[Source data start]
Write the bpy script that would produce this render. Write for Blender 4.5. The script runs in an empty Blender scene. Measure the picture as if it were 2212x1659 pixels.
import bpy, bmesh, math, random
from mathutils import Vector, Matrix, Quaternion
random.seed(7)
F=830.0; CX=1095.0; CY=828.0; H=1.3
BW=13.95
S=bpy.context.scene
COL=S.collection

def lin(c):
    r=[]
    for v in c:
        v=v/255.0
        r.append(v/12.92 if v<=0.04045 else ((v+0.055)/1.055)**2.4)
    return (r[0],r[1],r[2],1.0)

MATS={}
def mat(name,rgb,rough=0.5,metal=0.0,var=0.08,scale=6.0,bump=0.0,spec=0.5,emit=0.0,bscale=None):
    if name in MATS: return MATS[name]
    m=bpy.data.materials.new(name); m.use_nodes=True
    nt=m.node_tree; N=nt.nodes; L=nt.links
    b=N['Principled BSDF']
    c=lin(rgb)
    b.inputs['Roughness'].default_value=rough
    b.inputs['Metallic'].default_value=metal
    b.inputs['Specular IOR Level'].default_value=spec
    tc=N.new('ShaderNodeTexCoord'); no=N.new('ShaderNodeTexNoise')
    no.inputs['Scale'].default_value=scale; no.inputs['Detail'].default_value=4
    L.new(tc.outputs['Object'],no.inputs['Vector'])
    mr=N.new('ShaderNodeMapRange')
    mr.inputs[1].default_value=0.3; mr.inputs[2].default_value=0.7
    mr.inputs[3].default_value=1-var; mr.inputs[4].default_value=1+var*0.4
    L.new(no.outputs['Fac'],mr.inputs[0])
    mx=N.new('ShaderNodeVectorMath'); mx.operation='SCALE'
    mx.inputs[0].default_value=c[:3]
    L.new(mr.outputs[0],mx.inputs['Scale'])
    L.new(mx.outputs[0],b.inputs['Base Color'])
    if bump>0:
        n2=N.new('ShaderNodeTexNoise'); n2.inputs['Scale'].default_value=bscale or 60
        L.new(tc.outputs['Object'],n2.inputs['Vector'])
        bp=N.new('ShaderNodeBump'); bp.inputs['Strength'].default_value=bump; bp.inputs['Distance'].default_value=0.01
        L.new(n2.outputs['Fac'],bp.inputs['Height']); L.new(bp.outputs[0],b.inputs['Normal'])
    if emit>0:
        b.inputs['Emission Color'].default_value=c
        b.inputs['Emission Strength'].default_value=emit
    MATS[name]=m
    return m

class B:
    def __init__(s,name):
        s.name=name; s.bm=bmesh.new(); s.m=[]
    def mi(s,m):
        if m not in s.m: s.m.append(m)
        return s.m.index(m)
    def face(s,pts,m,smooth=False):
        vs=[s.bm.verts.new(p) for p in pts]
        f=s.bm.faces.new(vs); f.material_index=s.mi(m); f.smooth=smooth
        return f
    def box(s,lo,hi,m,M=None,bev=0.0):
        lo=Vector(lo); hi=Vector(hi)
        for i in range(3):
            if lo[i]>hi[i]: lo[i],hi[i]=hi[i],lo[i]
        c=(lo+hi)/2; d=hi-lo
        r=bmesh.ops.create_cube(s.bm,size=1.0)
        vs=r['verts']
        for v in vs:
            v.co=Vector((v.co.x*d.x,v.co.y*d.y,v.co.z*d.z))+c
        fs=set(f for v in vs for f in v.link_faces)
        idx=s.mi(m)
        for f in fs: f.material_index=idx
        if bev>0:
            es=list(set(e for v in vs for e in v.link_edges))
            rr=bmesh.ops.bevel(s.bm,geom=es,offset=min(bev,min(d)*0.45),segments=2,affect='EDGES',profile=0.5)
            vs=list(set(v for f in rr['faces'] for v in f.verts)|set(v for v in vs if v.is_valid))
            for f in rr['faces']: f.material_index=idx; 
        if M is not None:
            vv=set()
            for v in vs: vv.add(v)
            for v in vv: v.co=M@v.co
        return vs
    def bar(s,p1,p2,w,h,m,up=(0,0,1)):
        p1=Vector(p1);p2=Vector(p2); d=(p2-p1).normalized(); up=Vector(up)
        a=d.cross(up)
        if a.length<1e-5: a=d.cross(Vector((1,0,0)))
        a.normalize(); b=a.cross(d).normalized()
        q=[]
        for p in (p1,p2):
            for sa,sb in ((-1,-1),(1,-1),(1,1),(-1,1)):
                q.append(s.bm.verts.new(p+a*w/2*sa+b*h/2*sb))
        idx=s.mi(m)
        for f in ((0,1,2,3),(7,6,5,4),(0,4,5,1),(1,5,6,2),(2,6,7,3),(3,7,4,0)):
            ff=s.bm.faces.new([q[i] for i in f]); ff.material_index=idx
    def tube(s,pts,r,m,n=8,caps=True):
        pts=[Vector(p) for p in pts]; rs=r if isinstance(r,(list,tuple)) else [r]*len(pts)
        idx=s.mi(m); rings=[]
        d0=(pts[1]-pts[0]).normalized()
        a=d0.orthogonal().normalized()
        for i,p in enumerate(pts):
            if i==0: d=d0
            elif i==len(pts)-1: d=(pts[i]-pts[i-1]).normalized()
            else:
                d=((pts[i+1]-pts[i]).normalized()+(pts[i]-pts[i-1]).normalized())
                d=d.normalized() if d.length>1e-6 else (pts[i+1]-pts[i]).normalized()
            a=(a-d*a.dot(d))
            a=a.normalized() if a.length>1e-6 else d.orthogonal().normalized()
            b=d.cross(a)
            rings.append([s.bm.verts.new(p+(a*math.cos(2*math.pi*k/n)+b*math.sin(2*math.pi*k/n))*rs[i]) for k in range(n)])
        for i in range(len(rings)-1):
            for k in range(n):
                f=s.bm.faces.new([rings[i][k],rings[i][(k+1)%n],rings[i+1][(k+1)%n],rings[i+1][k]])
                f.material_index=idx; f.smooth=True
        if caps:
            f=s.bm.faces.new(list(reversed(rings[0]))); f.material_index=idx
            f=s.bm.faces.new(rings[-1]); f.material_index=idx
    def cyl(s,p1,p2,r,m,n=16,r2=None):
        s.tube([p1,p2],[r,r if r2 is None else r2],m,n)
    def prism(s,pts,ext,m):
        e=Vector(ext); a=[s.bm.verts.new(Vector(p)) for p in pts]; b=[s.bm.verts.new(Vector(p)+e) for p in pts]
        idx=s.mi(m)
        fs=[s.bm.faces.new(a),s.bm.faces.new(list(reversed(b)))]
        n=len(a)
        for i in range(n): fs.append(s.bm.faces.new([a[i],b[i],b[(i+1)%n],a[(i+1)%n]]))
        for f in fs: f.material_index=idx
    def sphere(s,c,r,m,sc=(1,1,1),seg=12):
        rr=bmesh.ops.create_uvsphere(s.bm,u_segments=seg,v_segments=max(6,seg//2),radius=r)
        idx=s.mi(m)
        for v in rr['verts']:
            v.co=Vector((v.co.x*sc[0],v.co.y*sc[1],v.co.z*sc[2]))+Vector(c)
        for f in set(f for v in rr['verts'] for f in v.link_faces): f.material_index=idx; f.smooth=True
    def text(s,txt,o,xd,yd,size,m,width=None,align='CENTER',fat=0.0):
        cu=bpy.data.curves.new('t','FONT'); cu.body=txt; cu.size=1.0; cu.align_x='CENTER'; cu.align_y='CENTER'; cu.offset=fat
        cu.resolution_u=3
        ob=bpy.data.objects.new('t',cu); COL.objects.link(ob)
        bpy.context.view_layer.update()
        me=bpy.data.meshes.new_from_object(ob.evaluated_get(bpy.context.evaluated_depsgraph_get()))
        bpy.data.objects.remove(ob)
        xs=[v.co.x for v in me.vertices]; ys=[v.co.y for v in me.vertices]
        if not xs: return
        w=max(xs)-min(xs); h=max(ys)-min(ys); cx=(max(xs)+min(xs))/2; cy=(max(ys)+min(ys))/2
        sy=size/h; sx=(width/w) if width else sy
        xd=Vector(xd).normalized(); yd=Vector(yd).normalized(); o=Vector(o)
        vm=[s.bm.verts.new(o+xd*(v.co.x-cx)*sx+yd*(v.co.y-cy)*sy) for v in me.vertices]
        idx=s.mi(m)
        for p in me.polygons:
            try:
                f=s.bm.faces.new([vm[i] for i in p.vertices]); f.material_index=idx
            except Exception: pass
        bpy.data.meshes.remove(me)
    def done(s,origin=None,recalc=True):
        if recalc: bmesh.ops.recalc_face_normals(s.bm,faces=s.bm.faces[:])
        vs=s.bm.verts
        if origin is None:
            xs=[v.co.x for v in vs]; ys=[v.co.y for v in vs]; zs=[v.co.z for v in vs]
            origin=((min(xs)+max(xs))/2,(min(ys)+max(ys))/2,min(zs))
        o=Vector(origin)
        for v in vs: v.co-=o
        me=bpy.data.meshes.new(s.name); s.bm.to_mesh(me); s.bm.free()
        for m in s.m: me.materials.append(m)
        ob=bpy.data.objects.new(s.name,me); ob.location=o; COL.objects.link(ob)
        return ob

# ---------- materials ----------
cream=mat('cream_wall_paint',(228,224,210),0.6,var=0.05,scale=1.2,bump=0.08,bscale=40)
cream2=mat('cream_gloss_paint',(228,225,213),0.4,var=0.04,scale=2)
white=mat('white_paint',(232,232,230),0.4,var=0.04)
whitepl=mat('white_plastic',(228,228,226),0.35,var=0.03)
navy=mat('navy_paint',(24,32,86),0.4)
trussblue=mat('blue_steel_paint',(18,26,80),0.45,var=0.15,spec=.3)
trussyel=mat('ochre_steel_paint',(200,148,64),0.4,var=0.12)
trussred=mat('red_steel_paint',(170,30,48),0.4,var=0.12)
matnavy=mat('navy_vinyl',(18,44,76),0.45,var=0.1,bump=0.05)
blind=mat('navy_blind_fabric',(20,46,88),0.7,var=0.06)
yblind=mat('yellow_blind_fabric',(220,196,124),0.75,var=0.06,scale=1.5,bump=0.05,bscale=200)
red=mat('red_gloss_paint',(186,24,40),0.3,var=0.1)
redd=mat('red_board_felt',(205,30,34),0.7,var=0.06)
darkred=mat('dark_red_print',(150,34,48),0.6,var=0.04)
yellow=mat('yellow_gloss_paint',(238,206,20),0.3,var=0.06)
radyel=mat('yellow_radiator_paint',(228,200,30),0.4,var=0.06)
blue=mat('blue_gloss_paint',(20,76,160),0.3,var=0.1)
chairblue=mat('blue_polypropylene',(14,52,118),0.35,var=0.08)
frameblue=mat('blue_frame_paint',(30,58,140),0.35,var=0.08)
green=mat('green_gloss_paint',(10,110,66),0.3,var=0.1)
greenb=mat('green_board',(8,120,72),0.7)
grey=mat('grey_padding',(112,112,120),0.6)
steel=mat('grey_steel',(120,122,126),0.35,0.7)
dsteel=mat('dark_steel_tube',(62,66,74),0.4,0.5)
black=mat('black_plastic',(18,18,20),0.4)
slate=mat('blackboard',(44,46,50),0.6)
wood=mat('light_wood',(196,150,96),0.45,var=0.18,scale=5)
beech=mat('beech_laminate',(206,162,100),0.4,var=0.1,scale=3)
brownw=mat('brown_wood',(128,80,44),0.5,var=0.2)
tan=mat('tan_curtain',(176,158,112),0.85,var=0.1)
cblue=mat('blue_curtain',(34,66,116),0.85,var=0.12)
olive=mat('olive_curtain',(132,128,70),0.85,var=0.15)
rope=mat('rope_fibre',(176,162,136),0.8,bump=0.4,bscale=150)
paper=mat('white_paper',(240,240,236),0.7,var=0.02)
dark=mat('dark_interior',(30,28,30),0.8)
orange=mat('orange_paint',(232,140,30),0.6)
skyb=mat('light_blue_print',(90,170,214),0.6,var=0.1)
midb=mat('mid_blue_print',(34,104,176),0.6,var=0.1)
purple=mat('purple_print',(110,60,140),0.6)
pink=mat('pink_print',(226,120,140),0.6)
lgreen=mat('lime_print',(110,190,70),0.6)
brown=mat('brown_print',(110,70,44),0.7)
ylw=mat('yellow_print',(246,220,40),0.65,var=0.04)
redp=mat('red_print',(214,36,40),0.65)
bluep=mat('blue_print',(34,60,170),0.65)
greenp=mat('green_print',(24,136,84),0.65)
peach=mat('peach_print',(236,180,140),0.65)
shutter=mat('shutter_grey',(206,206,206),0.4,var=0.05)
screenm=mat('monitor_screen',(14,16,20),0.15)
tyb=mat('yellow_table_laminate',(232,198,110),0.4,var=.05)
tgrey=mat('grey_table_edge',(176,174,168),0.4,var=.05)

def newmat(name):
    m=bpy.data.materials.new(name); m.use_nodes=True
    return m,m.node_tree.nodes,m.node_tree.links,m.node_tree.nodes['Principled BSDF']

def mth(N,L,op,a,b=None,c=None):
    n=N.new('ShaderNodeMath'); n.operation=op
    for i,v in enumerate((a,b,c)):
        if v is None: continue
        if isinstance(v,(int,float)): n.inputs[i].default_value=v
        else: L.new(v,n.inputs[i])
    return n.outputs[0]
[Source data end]
Aim
Quote the data above verbatim from its first line to the line that includes "return (r[0],r[1],r[2],1.0)", with both boundary lines retained.

Reply to the task
Write the bpy script that would produce this render. Write for Blender 4.5. The script runs in an empty Blender scene. Measure the picture as if it were 2212x1659 pixels.
import bpy, bmesh, math, random
from mathutils import Vector, Matrix, Quaternion
random.seed(7)
F=830.0; CX=1095.0; CY=828.0; H=1.3
BW=13.95
S=bpy.context.scene
COL=S.collection

def lin(c):
    r=[]
    for v in c:
        v=v/255.0
        r.append(v/12.92 if v<=0.04045 else ((v+0.055)/1.055)**2.4)
    return (r[0],r[1],r[2],1.0)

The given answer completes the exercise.